Boatbuilding Blog

January 5, 2011

Iced In

Filed under: Day Trips — tomlarkin @ 11:10 pm

I went down to take a ride in the boat on Monday morning and this is what I saw – ice all the way to the end of the dock. When a wake came in, the ice made an eerie creaking sound almost like high-pitched bird calls.

I tried backing out anyway, but it was like trying to drive through a solid wall. I only made it a few feet. I was worried the ice would grind off the hull paint so I gave up and just hung out on the boat for a few hours. With the heat on.

This poor guy spent close to an hour chopping his way in to his slip from open water:

(Alternate title: “I’m Iced Is!”, but no one would know what I was talking about.)

Noisy ice video…

January 3, 2011

Dinghy Idea

Filed under: Dinghy — tomlarkin @ 4:54 am

I’ve got a little 8 foot inflatable dinghy that fits in the forepeak. Anyone who’s ever used an inflatable knows the downsides of them – slow to inflate and deflate, and slow to row anywhere. Really awkward to manhandle, especially on a small mothership.  Here’s a way to carry a better better dinghy on the Coot.

This idea is to hook the stern of the dinghy to the transom of the Coot, and lift and flip the dingy upside-down onto the stern of the Coot.

The drawings show a 9-foot hard dinghy -  a Sherpa or Nutshell Pram for instance. There’s enough space for a 10 foot boat, but weight and leverage might become more of an issue while lifting.  The dinghy shouldn’t interfere with the usability much. Under way, the main outdoor space on the Coot is in front of the pilothouse. This area has a great view, and is away from the smoke and noise of the motor. To get to the lazarettes or the motor without removing the dinghy, you could lift the stem 2 or 3 feet and prop it up with a stick.  It makes a nice place to get out of the rain when working on the motor.  The dinghy shouldn’t obstruct the view out the stern too much.

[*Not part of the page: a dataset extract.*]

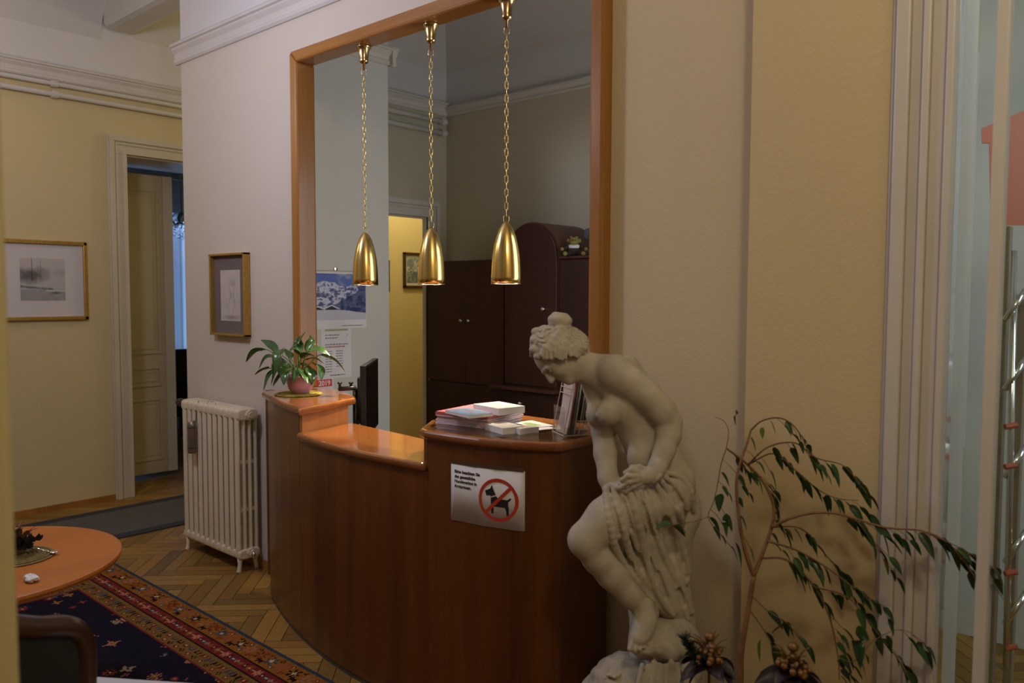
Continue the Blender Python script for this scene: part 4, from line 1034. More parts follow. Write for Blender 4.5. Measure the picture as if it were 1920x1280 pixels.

At anchor, the aft space becomes usable just by flipping the dinghy off the back and leaving it attached.  You could even motor a ways in that configuration if you wanted.  In the stored position, the stem piece could drop into a socket with either a lockable pin through the stem or a padlock hasp attachment. Locking the stem down would make the boat absolutely fixed as well as difficult to steal. 

Dinghy Storage


Ideal Dinghy

  • Rigid instead of inflatable
  • Long enough to row well and carry a decent load.
  • Move well under oars
  • Optionally able to use sails

Ideal Dinghy Storage

  • Easy to launch and retrieve
  • Low windage and low center of gravity
  • Won’t block the view or mobility around the boat
  • Minimal hardware left on the boat when the dinghy is removed
  • Stored upside-down so it won’t collect water and leaves, and will stay dry

Launching and Retrieving

Launching is really fast:

  • Unlock the stem piece
  • Grab the bow line
  • Lift the boat from the stem until it’s standing vertically on it’s transom
  • Either drop the boat or lower it to the water with the bow line.
  • Cleat the bow line
  • Unlatch the spring latches and lift the dinghy up off the hanging loops and drop it in the water.

Retrieving is just like launching, except you need to bring the stern of the dinghy around to the Coot transom. This might be difficult if it’s windy or rough. Stand on the stern platform to get the needed leverage to start lifting the boat, then walk it forward to set the stem down on the cabin top.

Mounting Hardware

It looks like Weaver Industries has the attachment hardware already made that would work for this application.

These are the parts that mounts to the Coot transom. They’re pretty unobtrusive.


These parts mount to a riser on the transom of the dinghy. They would need to be modified to allow for swiveling 180+degrees instead of just 90 degrees.


Mounting detail.


Right-Side Up Version

You really need to lift it up a lot to get started, and then you need rollers and chocks to store it. It adds a lot more windage and will collect crud.